Unlike the “green guerillas,” IBM believes in the power of financial markets to help fight climate change — and bring in customers. This morning, Big Blue said it will offer customers “energy efficiency certificates” in exchange for reducing the energy consumption of their data centers. Participants in the program will be able to trade the certificates between brokers or companies and utilities in places where utilities are required to procure energy efficiency certificates in order to cover demand growth.

There is currently no open market for trading energy efficiency certificates, such as the Chicago Climate Exchange or the EU Emission Trading Scheme (ETS). But according to an IBM spokesperson, “It is expected that an open exchange will be established as EECs are incorporated into more state- and country-level demand side management programs.”

Data centers are massive power hogs, and companies from IBM (IBM) to Sun Microsystems (JAVA) to Google (GOOG) are focused on reducing data center energy consumption using technology like virtualization (software that reduces the amount of servers needed), as well as by changing data center design flaws. Unsurprisingly, IBM said its customers can use IBM’s “data center evaluation offerings” to find ways to reduce data center energy usage.

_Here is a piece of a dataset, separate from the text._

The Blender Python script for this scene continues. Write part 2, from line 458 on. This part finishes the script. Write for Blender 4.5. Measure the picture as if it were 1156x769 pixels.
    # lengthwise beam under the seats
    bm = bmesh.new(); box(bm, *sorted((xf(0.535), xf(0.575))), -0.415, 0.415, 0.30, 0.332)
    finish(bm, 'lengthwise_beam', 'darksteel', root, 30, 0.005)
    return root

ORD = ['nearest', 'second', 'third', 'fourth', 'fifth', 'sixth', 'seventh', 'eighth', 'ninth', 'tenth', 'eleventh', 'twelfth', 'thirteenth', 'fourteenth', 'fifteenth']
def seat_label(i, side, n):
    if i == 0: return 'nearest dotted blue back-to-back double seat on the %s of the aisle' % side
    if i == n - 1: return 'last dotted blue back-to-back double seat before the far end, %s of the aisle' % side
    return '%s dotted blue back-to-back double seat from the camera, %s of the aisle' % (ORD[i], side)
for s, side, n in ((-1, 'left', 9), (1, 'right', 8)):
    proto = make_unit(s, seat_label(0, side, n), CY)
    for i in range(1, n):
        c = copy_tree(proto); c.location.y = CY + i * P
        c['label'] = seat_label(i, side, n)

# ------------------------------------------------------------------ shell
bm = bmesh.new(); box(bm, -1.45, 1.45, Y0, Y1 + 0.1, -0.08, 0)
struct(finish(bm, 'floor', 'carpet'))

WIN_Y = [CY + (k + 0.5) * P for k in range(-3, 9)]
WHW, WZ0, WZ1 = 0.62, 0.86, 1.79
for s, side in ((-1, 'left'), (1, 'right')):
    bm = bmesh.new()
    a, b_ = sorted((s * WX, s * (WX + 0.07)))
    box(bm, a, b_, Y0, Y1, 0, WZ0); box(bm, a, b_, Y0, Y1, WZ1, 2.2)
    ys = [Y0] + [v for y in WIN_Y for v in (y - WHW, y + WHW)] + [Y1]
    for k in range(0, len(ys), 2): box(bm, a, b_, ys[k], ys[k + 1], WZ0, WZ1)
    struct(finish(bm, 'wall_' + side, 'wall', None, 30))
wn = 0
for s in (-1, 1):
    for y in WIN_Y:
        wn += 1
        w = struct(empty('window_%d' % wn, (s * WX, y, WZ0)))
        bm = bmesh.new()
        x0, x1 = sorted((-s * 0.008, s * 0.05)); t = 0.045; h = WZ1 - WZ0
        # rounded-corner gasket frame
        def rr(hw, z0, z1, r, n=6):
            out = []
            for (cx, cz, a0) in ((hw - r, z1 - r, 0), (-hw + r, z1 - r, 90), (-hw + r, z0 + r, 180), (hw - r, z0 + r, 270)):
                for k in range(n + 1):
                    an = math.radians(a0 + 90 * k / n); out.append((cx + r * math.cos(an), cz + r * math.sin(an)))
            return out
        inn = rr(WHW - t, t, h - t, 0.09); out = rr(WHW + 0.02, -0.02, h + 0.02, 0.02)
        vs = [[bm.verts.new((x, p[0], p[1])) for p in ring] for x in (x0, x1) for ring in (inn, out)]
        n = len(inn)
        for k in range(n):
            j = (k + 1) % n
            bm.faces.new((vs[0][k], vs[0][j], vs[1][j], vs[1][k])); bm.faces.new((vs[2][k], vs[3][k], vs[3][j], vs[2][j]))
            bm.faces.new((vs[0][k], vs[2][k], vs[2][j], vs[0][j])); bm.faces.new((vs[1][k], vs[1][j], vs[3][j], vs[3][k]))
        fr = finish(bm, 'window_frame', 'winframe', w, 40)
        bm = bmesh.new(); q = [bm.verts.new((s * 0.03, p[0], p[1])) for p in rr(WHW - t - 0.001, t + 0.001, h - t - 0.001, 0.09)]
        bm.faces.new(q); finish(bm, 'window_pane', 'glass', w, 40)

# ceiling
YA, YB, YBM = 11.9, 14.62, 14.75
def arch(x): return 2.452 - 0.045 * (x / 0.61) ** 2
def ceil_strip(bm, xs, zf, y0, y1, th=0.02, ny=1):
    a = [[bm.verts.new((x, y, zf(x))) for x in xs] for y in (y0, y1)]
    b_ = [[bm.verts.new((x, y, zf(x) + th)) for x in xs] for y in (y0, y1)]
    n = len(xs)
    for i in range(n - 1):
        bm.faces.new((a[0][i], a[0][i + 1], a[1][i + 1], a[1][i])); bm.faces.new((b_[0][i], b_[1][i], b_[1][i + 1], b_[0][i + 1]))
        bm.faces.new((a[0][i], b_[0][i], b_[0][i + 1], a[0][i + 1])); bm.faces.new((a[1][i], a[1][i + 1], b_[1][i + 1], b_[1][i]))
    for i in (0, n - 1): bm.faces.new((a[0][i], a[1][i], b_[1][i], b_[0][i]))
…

“The challenge many companies face is monitoring and verifying their efficiency efforts in their data centers,” writes Rich Lechner, IBM’s vice president of IT optimization, in a blog post. IBM says Neuwing Energy Ventures will verify the energy reduction needed to receive the certificates. Computer World points out that the certificates will only initially be for mainframes, but will be extended to servers and storage systems.

Selling carbon-reduction certificates on voluntary financial markets is an emerging practice in the U.S., but one that is expected to grow. There are currently federal proposals out there aimed at placing a value on carbon; taxing carbon emissions or creating a cap-and-trade system are other options being considered as well. According to the International Trading Emissions Association and the World Bank, the overall value of the global aggregated carbon markets was over $10 billion in 2005.

For now, certificates are a nascent market and just an added incentive. The real savings will come with the reduction of a company’s energy bill. A report from the Environmental Protection Agency says that $4 billion in annual electricity costs could be saved through more energy efficiency in U.S. data centers.